Bill De Blasio The Most Dangerous Man In New York City

10 Things You Should Know About The NYC Mayoral Race – Part 2

By David Webb and Thomas J. Basile 

When people think about New York City, they think about America -the great melting pot, center of innovation, communication, arts and finance.  Many also think about true blue Democratic politics going back to the days of Tammany Hall and a chicken in every pot.  Fact is no registered Democrat has won City Hall in the Big Apple since 1989.  The results speak for themselves.  Republican leadership, or at the very least more conservative, pragmatic decision-making over the last twenty years have turned the city once insolvent and perceived as ungovernable into the Capital of the World once again. 

If the silent majority doesn’t mobilize, this year’s mayoral election may turn the city so sharply to the left, there could be national consequences.  Should the numbers hold, a Quinnipiac University poll released yesterday may give New Yorkers a glimpse into a very different future than their recent past.  Bill de Blasio, the most progressive candidate in the race is nearing the 40 percent mark in his crowded field of rather undistinguished Democrat rivals.  He should be considered the most dangerous man in New York.  

Bill de Blasio isn’t dangerous just because he believes that government is the solution. He’s dangerous because he’s under the mistaken impression, like most progressives, that New York or any place for that matter, will be stronger if he divides the city onto itself.  His theme of “Two New Yorks” is eerily similar to the “Two Americas” rhetoric we’ve heard from the Obama machine.  It’s the same leftist, us versus them mindset that reduced the city to an unlivable, burned-out, bankrupt shell of its former self back in the mid 70’s.  It can happen again.

With an Obama-like discipline and focus, de Blasio has become the champion of division.  Class warfare rhetoric is the norm at his campaign stops along with promising tax hikes for the so-called wealthy, tax hikes on businesses, an end to incentives for corporations and massive government spending when the city already has billions in unfunded obligations.  He’s following the typical playbook of promising everything to everyone, especially his backers in the public employee unions and the giant among them the SEIU.  He’s for throwing out Stop-and-Frisk, thinks the Feds should monitor the NYPD and wants to raise taxes to pay for universal pre-K as a way to somehow fix the city’s floundering public school system.

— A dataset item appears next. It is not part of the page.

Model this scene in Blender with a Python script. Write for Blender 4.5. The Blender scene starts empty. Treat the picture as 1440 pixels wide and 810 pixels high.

He’s surrounded by celebrity endorsements.  No, not Oprah, but washed up celebrity hacks like Susan Sarandon, Harry Belafonte, and Cynthia Nixon of “Sex in the City” fame.  It literally is the Obama-nization of the Big Apple.

Even New York’s newspapers, in a rare demonstration of unity and common sense, endorsed de Blasio rival Christine Quinn.  When you’re too liberal for the New York Times, alarm bells have to start ringing.

His ascent to the general election appears inevitable because he’s managed to tell white liberals what they want to hear, pander to unions, appeal to black voters with greater ease than the only black candidate in the race, Bill Thompson, and use class warfare rhetoric to grab a segment of the city’s struggling middle class.  He’s benefitted from the fall of the demented Anthony Weiner and the city’s embattled comptroller John Liu while using the Obama message arc to craft a voter coalition for himself that all of his rivals lack including Christine Quinn.

Over the last twenty years, New Yorkers have proven to be a lot smarter than the Democrat politicians thought they were.  They’ve demonstrated that by electing more centrist and more independent minded candidates like Giuliani and Bloomberg.  

Over the next ten weeks, the city that never sleeps must wake up and understand that division, being anti-business and being in the pocket of the public employee unions are not correct answers.  If New York’s mayor sounds more like an Occupy Wall Streeter than a leader with a pro-growth vision for every New Yorker, the renaissance we witnessed in Gotham will come to an end.  London will replace New York as the world financial capital, thousands of jobs will be lost to other more affordable places, billions in revenue will leave the city – and perhaps the country and we will see an exodus of not only the successful but the middle class. 

Picture Detroit with bigger buildings and the worst example of government failure in the nation’s history at the hands of another radical progressive.